Most of these Pakistani girls who get married, don't have much of an education, and most certainly do not have job experience earning six figure salaries like you did. So her little piece of land means A LOT to her. Not only that, but desi families living abroad have had to deal with a lot of crap. So that piece of land that her FATHER saved up for and bought and gave to her probably has some significant sentimental value as well.
So, forking over your inheritance as a Pakistani woman, is a big deal. Girls grapple with it all the time, and eventually give in to the pressures of their inlaws, because they'd rather not fight and break their marriages. What happens is that a subset of THAT population ends up losing their inheritance due to irresponsible management by the husband who demanded it in the first place.

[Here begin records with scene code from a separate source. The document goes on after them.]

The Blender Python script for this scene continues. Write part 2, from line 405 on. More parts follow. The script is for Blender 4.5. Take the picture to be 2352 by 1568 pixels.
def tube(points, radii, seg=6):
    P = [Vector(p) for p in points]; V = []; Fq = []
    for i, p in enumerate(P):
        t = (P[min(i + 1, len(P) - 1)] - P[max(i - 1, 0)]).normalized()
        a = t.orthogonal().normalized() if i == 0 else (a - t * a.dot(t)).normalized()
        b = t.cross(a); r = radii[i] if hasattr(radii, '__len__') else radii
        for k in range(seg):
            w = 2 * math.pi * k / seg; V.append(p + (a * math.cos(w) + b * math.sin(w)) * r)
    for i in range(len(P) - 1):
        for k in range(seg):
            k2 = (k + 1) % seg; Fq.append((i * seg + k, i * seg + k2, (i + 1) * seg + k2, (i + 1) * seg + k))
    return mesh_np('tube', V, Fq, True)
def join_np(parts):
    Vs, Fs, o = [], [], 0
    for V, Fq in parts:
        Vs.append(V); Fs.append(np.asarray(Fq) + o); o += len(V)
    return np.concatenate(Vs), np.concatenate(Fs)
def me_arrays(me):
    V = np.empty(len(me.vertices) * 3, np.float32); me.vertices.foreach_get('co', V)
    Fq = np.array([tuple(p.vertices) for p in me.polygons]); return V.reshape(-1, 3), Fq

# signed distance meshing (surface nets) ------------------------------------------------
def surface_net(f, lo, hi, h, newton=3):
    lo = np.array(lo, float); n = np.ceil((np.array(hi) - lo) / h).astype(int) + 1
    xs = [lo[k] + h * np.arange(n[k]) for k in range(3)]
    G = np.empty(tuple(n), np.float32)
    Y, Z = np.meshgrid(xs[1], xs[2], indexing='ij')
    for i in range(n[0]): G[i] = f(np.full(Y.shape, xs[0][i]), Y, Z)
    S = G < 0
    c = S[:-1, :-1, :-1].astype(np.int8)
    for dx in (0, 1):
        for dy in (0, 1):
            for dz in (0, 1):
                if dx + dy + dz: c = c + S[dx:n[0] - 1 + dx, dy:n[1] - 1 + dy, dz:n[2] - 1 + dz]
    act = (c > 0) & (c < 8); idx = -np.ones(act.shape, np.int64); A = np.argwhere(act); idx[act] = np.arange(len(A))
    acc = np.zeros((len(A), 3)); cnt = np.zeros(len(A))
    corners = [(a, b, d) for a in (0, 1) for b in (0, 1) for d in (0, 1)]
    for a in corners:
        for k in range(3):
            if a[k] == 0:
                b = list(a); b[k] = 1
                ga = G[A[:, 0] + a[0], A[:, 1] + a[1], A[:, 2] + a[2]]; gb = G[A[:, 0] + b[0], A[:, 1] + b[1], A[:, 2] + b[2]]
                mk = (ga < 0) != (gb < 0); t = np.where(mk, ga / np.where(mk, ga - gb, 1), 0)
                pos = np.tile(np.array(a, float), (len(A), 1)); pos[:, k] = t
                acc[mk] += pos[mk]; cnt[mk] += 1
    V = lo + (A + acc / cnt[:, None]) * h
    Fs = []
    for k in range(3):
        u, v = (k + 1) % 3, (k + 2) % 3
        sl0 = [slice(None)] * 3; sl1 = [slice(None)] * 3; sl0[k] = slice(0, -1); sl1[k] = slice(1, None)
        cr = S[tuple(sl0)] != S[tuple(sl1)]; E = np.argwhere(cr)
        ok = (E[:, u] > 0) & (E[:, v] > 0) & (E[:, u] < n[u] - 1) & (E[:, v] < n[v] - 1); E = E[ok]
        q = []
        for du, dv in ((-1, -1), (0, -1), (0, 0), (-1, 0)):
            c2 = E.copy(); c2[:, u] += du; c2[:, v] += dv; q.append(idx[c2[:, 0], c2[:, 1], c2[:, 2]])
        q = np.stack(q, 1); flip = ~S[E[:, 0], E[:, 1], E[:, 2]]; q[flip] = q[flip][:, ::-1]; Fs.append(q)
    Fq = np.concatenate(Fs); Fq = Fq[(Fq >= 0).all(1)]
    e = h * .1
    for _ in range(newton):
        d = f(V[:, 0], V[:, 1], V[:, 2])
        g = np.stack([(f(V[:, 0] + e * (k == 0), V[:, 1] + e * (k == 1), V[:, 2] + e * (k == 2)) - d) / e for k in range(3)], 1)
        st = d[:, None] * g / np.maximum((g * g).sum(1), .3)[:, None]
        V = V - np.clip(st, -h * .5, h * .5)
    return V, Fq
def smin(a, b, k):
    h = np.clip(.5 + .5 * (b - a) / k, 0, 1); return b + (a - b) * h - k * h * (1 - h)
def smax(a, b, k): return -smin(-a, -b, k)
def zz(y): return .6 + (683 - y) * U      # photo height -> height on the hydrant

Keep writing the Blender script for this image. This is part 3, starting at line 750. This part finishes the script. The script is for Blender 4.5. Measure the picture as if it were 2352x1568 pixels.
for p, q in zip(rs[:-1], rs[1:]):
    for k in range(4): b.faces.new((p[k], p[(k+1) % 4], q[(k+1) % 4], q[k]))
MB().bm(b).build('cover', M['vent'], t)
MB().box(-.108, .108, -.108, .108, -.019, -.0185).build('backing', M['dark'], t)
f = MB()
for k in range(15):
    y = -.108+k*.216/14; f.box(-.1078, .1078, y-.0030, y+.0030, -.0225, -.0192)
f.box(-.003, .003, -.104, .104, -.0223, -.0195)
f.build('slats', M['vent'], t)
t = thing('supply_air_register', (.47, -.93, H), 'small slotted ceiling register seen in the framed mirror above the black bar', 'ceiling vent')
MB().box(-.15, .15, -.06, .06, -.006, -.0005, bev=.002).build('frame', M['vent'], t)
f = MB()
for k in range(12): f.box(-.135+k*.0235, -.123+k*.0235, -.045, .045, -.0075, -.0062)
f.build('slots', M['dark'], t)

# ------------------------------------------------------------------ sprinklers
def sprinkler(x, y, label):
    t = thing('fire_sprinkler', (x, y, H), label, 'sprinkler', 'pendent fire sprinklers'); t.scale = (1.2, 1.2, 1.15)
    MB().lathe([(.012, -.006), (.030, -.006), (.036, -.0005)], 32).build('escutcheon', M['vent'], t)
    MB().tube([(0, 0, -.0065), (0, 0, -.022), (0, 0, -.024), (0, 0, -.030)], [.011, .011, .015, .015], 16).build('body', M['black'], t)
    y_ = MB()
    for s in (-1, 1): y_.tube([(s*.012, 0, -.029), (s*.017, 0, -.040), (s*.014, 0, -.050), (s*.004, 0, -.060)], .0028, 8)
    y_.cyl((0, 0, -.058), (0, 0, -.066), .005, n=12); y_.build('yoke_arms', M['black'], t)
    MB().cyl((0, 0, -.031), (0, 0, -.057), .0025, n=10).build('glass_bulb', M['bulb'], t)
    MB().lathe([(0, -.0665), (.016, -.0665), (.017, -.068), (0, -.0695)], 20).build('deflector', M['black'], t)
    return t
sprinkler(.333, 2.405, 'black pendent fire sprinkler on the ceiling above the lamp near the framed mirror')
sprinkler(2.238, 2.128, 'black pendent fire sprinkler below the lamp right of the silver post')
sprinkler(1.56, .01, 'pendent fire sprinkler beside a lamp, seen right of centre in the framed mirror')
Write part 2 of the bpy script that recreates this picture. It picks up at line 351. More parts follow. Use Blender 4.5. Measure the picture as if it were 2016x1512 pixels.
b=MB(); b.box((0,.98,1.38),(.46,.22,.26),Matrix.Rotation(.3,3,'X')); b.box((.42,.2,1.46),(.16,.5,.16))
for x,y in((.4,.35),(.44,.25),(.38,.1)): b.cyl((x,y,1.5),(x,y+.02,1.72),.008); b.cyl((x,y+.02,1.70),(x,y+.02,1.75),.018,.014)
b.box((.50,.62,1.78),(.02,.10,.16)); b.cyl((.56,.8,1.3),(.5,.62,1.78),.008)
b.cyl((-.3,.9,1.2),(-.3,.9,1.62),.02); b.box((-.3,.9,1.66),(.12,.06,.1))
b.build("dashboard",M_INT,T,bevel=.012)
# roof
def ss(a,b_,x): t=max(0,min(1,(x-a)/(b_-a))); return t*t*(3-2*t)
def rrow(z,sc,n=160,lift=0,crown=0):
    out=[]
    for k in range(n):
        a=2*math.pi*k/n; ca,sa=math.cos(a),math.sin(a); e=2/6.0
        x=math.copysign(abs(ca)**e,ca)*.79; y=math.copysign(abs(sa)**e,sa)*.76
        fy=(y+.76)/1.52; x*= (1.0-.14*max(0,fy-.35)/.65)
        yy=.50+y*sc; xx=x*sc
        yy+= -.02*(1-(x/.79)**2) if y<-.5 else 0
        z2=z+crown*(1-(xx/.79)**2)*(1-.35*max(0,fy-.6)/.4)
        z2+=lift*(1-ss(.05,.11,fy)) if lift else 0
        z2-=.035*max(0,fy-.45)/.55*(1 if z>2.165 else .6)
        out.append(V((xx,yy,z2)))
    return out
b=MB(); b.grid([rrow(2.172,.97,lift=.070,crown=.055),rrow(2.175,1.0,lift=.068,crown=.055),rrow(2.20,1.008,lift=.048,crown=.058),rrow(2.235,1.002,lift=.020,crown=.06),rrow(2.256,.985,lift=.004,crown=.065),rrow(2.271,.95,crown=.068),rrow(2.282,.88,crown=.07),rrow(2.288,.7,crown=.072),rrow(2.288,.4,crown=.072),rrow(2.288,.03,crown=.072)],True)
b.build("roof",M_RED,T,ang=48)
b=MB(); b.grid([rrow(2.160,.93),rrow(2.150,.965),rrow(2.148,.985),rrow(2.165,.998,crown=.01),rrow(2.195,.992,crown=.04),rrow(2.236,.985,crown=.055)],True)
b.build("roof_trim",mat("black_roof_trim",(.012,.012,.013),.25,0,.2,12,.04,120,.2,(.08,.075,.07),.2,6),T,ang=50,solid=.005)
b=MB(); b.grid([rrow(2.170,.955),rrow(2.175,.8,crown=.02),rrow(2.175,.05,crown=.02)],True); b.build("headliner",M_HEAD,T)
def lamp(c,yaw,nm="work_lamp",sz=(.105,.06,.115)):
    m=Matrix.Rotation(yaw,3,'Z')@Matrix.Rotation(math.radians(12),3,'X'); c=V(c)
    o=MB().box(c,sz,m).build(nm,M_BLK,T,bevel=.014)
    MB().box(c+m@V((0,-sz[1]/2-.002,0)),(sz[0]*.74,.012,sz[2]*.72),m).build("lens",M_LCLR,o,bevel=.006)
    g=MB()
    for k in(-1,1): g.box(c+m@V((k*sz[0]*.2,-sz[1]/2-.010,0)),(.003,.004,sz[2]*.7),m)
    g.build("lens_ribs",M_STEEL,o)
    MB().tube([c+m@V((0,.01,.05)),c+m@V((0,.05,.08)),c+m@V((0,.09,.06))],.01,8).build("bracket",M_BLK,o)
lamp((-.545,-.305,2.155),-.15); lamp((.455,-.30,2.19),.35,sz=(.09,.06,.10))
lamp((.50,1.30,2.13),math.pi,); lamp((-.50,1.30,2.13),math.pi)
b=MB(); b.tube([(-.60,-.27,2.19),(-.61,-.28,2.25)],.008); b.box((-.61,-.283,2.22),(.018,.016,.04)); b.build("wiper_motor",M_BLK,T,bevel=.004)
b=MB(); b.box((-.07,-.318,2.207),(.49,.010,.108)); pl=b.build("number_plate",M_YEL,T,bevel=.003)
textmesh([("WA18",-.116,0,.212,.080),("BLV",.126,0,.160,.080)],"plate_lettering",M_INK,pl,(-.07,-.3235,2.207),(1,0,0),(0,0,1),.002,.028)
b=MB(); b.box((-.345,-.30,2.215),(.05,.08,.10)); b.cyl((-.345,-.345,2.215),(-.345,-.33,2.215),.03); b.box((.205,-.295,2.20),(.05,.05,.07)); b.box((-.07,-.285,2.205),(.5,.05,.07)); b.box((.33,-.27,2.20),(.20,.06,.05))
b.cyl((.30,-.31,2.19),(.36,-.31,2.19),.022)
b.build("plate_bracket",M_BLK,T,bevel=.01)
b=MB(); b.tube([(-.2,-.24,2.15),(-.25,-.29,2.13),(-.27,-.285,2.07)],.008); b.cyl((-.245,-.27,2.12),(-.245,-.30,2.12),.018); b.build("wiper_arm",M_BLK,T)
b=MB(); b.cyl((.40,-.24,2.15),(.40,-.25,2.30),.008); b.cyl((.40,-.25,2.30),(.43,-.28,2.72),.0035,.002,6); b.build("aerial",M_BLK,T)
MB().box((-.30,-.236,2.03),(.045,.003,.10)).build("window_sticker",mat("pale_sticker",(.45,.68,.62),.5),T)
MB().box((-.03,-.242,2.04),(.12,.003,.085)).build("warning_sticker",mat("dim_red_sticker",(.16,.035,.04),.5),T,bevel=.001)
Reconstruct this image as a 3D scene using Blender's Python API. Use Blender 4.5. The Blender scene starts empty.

You may have security in your husband because he's no an idiot. But I'm telling you, Verizon uncle is a different breed of man. Most Pakistani men are not like your husband, and we desi girls know a good desi man when we see him. Verizon is RARE.
So, I know you probably think you're more wiser than the rest of us, but we girls know what's in store for us, and most of it is sheer crap. Our petty inheritances are all we have to secure us in case our husbands cheat on us (common), pass on STD's to us (common), take on extra wives (not common, but definitely happens), beat us (more common that I thought), abuse us emotionally (very common), or his parents/siblings give us hell (common).
Re: would you share everything incl ur money with hubby?
Men should be financially secure or atleast be able to support themselves before they go down the route of marriage, although that is not the topic of this discussion. The guy needs to get off his ass and put in double shifts no matter how long it takes to get to where he wants to be.